▸ **PROBLEM STATEMENT**
Reproduce all the lines exactly as they stand, apart from the pictures.

▸ **DATASET CONTENT**
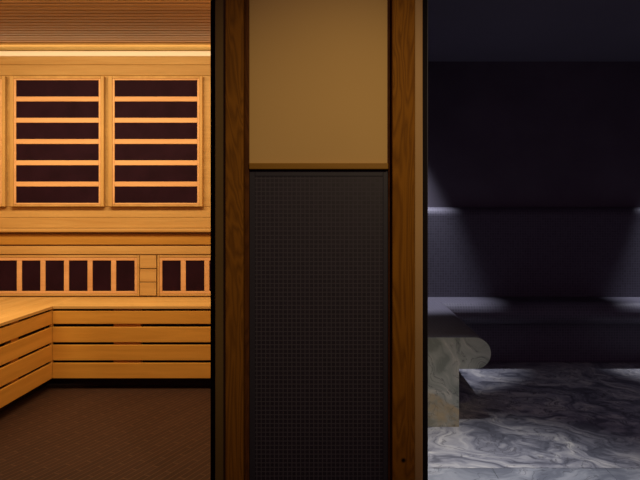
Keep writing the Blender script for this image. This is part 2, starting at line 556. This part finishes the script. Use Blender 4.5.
# low backrest with its filler blocks
YR = 4.676
bk = thing('backrest_unit', (-1.5, 4.68, Z(255, YR)), 'cedar backrest boards with a capping rail above the low heaters', 'backrest')
MB().box(XL + .004, XD0 - .004, YW - .058, YW - .001, Z(232.2, YW - .058), Z(228.6, YW - .058), .006, 2).build('cap_rail', M_ced_x, bk)
MB().box(XL + .004, XD0 - .004, YR, YW - .001, Z(244.6, YR), Z(234.3, YR), .002).build('upper_board', M_back, bk)
MB().box(XL + .004, XD0 - .004, YR - .003, YW - .001, Z(254.4, YR), Z(246.2, YR), .003).build('lower_board', M_ced_x, bk)
for ya, yb in ((255.2, 268.2), (269.0, 281.8), (282.5, 295.6)):
    MB().box(X(139.8, YR), X(156.2, YR), YR, YW - .001, Z(yb, YR), Z(ya, YR), .0015).build('filler_block', M_ced_x, bk)

def heater(label, group, outer, inner, slots, Y0, name='infrared_heater'):
    """outer, inner: (xa, xb, ya, yb) outlines; slots: list of (xa, xb, ya, yb) openings"""
    def R(r):
        return X(r[0], Y0), X(r[1], Y0), Z(r[3], Y0), Z(r[2], Y0)
    ox0, ox1, oz0, oz1 = R(outer)
    ix0, ix1, iz0, iz1 = R(inner)
    t = thing(name, ((ox0 + ox1) / 2, YW - .002, oz0), label, 'heater', group)
    f = MB()
    YB_ = YW - .001
    f.box(ox0, ix0, Y0, YB_, oz0, oz1, .004, 2)
    f.box(ix1, ox1, Y0, YB_, oz0, oz1, .004, 2)
    f.box(ix0 + .0003, ix1 - .0003, Y0 + .0015, YB_, iz1, oz1, .004, 2)
    f.box(ix0 + .0003, ix1 - .0003, Y0 + .0015, YB_, oz0, iz0, .004, 2)
    f.build('frame', M_ced_z if (ox1 - ox0) < 1.0 else M_ced_x, t)
    g = MB()
    gy0, gy1 = Y0 + .004, YB_ - .002
    xs = sorted({s[0] for s in slots} | {s[1] for s in slots})
    rs = [R(s) for s in slots]
    vertical = len({s[2] for s in slots}) > 1
    L, Rr = min(r[0] for r in rs), max(r[1] for r in rs)
    lo, hi = min(r[2] for r in rs), max(r[3] for r in rs)
    g.box(ix0 + .0004, L, gy0, gy1, iz0 + .0004, iz1 - .0004, .002)
    g.box(Rr, ix1 - .0004, gy0, gy1, iz0 + .0004, iz1 - .0004, .002)
    g.box(L + .0003, Rr - .0003, gy0, gy1, hi, iz1 - .0004, .002)
    g.box(L + .0003, Rr - .0003, gy0, gy1, iz0 + .0004, lo, .002)
    if vertical:
        rs.sort(key=lambda r: -r[2])
        for a, c in zip(rs[:-1], rs[1:]):
            g.box(L + .0003, Rr - .0003, gy0, gy1, c[3], a[2], .002)
    else:
        rs.sort(key=lambda r: r[0])
        for a, c in zip(rs[:-1], rs[1:]):
            g.box(a[1], c[0], gy0, gy1, lo + .0003, hi - .0003, .002)
    g.build('grille', M_pale, t)
    for r in rs:
        MB().box(r[0] + .0005, r[1] - .0005, gy0 + .006, gy1, r[2] + .0005, r[3] - .0005, 0).build('heating_element', M_heat, t)
    return t

YH = 4.665
def upper(x0, label):
    s = [(x0 + 5.7, x0 + 88.5, 80.0 + 21.3 * i, 96.4 + 21.3 * i) for i in range(6)]
    heater(label, 'upper wall heaters', (x0 - 0.6, x0 + 93.8, 75.8, 206.6), (x0 + 3.6, x0 + 90.6, 78.4, 204.6), s, YH)
upper(9.9, 'tall six-slot black heater panel between the cut-off panel and its twin')
upper(108.6, 'tall six-slot black heater panel on the upper wall next to the pillar')
upper(-89.0, 'tall heater panel cut off by the left photo edge, only its cedar frame showing')

YL = 4.672
def lower(xs, label):
    xa, xb = xs[0][0] - 4.8, xs[-1][1] + 4.8
    s = [(a, b_, 260.6, 291.2) for a, b_ in xs]
    heater(label, 'low backrest heaters', (xa, xb, 255.3, 296.2), (xa + 2.2, xb - 2.2, 257.6, 293.8), s, YL)
lower([(-2.2 + 23.6 * i, 16.4 + 23.6 * i) for i in range(6)], 'low wide heater with six black windows behind the back bench')
lower([(162 + 23.6 * i, 180.6 + 23.6 * i) for i in range(6)], 'low wide heater partly hidden by the pillar, right of the filler blocks')

# ------------------------------------------------------------------ STEAM ROOM BENCH
b = thing('steam_bench', (0.9, 4.6, 0), 'corner bench of grey mosaic with rounded nose and olive marble end', 'bench')
zt, th = 0.4736, 0.165
r = th / 2
def nose(tip, back, sgn):
    """slab outline: flat back at 'back', half-round nose at 'tip'; sgn=+1 nose points to +u"""
    cx = tip - sgn * r
    pts = [(back, zt)]
    for i in range(0, 21):
        a = math.pi / 2 - math.pi * i / 20
        pts.append((cx + sgn * r * math.cos(a), zt - r + r * math.sin(a)))
    pts.append((back, zt - th))
    return pts
NX, NYb, NYe = 0.804, 4.61, 3.35
BY = 4.947
m = MB()
m.extrude(nose(NX, XD1 + .003, 1), 'y', NYe + .021, BY)
m.extrude(nose(NYb, BY, -1), 'x', NX - r, XR - .003)
m.build('seat', M_mos2, b)
PX, PY = 0.634, 4.78
m = MB()
m.box(XD1 + .003, PX, NYe + .021, BY, .001, zt - th - .0005, 0)
m.box(PX + .0005, XR - .003, PY, BY, .001, zt - th - .0005, 0)
m.build('pedestal', M_mos2, b)
# rounded backrest on the back wall
rb = .065
pb = [(YU - .003, zt + .001), (YU - .003, 1.180)]
for i in range(0, 9):
    a = math.pi / 2 + (math.pi / 2) * i / 8
    pb.append((BY + rb + rb * math.cos(a), 1.180 - rb + rb * math.sin(a)))
pb.append((BY, zt + .001))
m = MB()
m.extrude(pb, 'x', XD1 + .003, XR - .003)
m.build('backrest', M_mos2, b)
# marble end: slab outline and pedestal in one stone
prof = [(XD1 + .003, zt)]
for i in range(0, 25):
    a = math.pi / 2 - math.pi * i / 24
    prof.append((NX - r + r * math.cos(a), zt - r + r * math.sin(a)))
prof += [(PX, zt - th), (PX, .001), (XD1 + .003, .001)]
m = MB()
m.extrude(prof, 'y', NYe, NYe + .020)
e = m.build('end_panel', M_mar_e, b)
e['label'] = 'olive grey marble end panel with ochre veins'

▸ **ANSWER FOR THE TASK**
Keep writing the Blender script for this image. This is part 2, starting at line 556. This part finishes the script. Use Blender 4.5.
# low backrest with its filler blocks
YR = 4.676
bk = thing('backrest_unit', (-1.5, 4.68, Z(255, YR)), 'cedar backrest boards with a capping rail above the low heaters', 'backrest')
MB().box(XL + .004, XD0 - .004, YW - .058, YW - .001, Z(232.2, YW - .058), Z(228.6, YW - .058), .006, 2).build('cap_rail', M_ced_x, bk)
MB().box(XL + .004, XD0 - .004, YR, YW - .001, Z(244.6, YR), Z(234.3, YR), .002).build('upper_board', M_back, bk)
MB().box(XL + .004, XD0 - .004, YR - .003, YW - .001, Z(254.4, YR), Z(246.2, YR), .003).build('lower_board', M_ced_x, bk)
for ya, yb in ((255.2, 268.2), (269.0, 281.8), (282.5, 295.6)):
    MB().box(X(139.8, YR), X(156.2, YR), YR, YW - .001, Z(yb, YR), Z(ya, YR), .0015).build('filler_block', M_ced_x, bk)

def heater(label, group, outer, inner, slots, Y0, name='infrared_heater'):
    """outer, inner: (xa, xb, ya, yb) outlines; slots: list of (xa, xb, ya, yb) openings"""
    def R(r):
        return X(r[0], Y0), X(r[1], Y0), Z(r[3], Y0), Z(r[2], Y0)
    ox0, ox1, oz0, oz1 = R(outer)
    ix0, ix1, iz0, iz1 = R(inner)
    t = thing(name, ((ox0 + ox1) / 2, YW - .002, oz0), label, 'heater', group)
    f = MB()
    YB_ = YW - .001
    f.box(ox0, ix0, Y0, YB_, oz0, oz1, .004, 2)
    f.box(ix1, ox1, Y0, YB_, oz0, oz1, .004, 2)
    f.box(ix0 + .0003, ix1 - .0003, Y0 + .0015, YB_, iz1, oz1, .004, 2)
    f.box(ix0 + .0003, ix1 - .0003, Y0 + .0015, YB_, oz0, iz0, .004, 2)
    f.build('frame', M_ced_z if (ox1 - ox0) < 1.0 else M_ced_x, t)
    g = MB()
    gy0, gy1 = Y0 + .004, YB_ - .002
    xs = sorted({s[0] for s in slots} | {s[1] for s in slots})
    rs = [R(s) for s in slots]
    vertical = len({s[2] for s in slots}) > 1
    L, Rr = min(r[0] for r in rs), max(r[1] for r in rs)
    lo, hi = min(r[2] for r in rs), max(r[3] for r in rs)
    g.box(ix0 + .0004, L, gy0, gy1, iz0 + .0004, iz1 - .0004, .002)
    g.box(Rr, ix1 - .0004, gy0, gy1, iz0 + .0004, iz1 - .0004, .002)
    g.box(L + .0003, Rr - .0003, gy0, gy1, hi, iz1 - .0004, .002)
    g.box(L + .0003, Rr - .0003, gy0, gy1, iz0 + .0004, lo, .002)
    if vertical:
        rs.sort(key=lambda r: -r[2])
        for a, c in zip(rs[:-1], rs[1:]):
            g.box(L + .0003, Rr - .0003, gy0, gy1, c[3], a[2], .002)
    else:
        rs.sort(key=lambda r: r[0])
        for a, c in zip(rs[:-1], rs[1:]):
            g.box(a[1], c[0], gy0, gy1, lo + .0003, hi - .0003, .002)
    g.build('grille', M_pale, t)
    for r in rs:
        MB().box(r[0] + .0005, r[1] - .0005, gy0 + .006, gy1, r[2] + .0005, r[3] - .0005, 0).build('heating_element', M_heat, t)
    return t

YH = 4.665
def upper(x0, label):
    s = [(x0 + 5.7, x0 + 88.5, 80.0 + 21.3 * i, 96.4 + 21.3 * i) for i in range(6)]
    heater(label, 'upper wall heaters', (x0 - 0.6, x0 + 93.8, 75.8, 206.6), (x0 + 3.6, x0 + 90.6, 78.4, 204.6), s, YH)
upper(9.9, 'tall six-slot black heater panel between the cut-off panel and its twin')
upper(108.6, 'tall six-slot black heater panel on the upper wall next to the pillar')
upper(-89.0, 'tall heater panel cut off by the left photo edge, only its cedar frame showing')

YL = 4.672
def lower(xs, label):
    xa, xb = xs[0][0] - 4.8, xs[-1][1] + 4.8
    s = [(a, b_, 260.6, 291.2) for a, b_ in xs]
    heater(label, 'low backrest heaters', (xa, xb, 255.3, 296.2), (xa + 2.2, xb - 2.2, 257.6, 293.8), s, YL)
lower([(-2.2 + 23.6 * i, 16.4 + 23.6 * i) for i in range(6)], 'low wide heater with six black windows behind the back bench')
lower([(162 + 23.6 * i, 180.6 + 23.6 * i) for i in range(6)], 'low wide heater partly hidden by the pillar, right of the filler blocks')

# ------------------------------------------------------------------ STEAM ROOM BENCH
b = thing('steam_bench', (0.9, 4.6, 0), 'corner bench of grey mosaic with rounded nose and olive marble end', 'bench')
zt, th = 0.4736, 0.165
r = th / 2
def nose(tip, back, sgn):
    """slab outline: flat back at 'back', half-round nose at 'tip'; sgn=+1 nose points to +u"""
    cx = tip - sgn * r
    pts = [(back, zt)]
    for i in range(0, 21):
        a = math.pi / 2 - math.pi * i / 20
        pts.append((cx + sgn * r * math.cos(a), zt - r + r * math.sin(a)))
    pts.append((back, zt - th))
    return pts
NX, NYb, NYe = 0.804, 4.61, 3.35
BY = 4.947
m = MB()
m.extrude(nose(NX, XD1 + .003, 1), 'y', NYe + .021, BY)
m.extrude(nose(NYb, BY, -1), 'x', NX - r, XR - .003)
m.build('seat', M_mos2, b)
PX, PY = 0.634, 4.78
m = MB()
m.box(XD1 + .003, PX, NYe + .021, BY, .001, zt - th - .0005, 0)
m.box(PX + .0005, XR - .003, PY, BY, .001, zt - th - .0005, 0)
m.build('pedestal', M_mos2, b)
# rounded backrest on the back wall
rb = .065
pb = [(YU - .003, zt + .001), (YU - .003, 1.180)]
for i in range(0, 9):
    a = math.pi / 2 + (math.pi / 2) * i / 8
    pb.append((BY + rb + rb * math.cos(a), 1.180 - rb + rb * math.sin(a)))
pb.append((BY, zt + .001))
m = MB()
m.extrude(pb, 'x', XD1 + .003, XR - .003)
m.build('backrest', M_mos2, b)
# marble end: slab outline and pedestal in one stone
prof = [(XD1 + .003, zt)]
for i in range(0, 25):
    a = math.pi / 2 - math.pi * i / 24
    prof.append((NX - r + r * math.cos(a), zt - r + r * math.sin(a)))
prof += [(PX, zt - th), (PX, .001), (XD1 + .003, .001)]
m = MB()
m.extrude(prof, 'y', NYe, NYe + .020)
e = m.build('end_panel', M_mar_e, b)
e['label'] = 'olive grey marble end panel with ochre veins'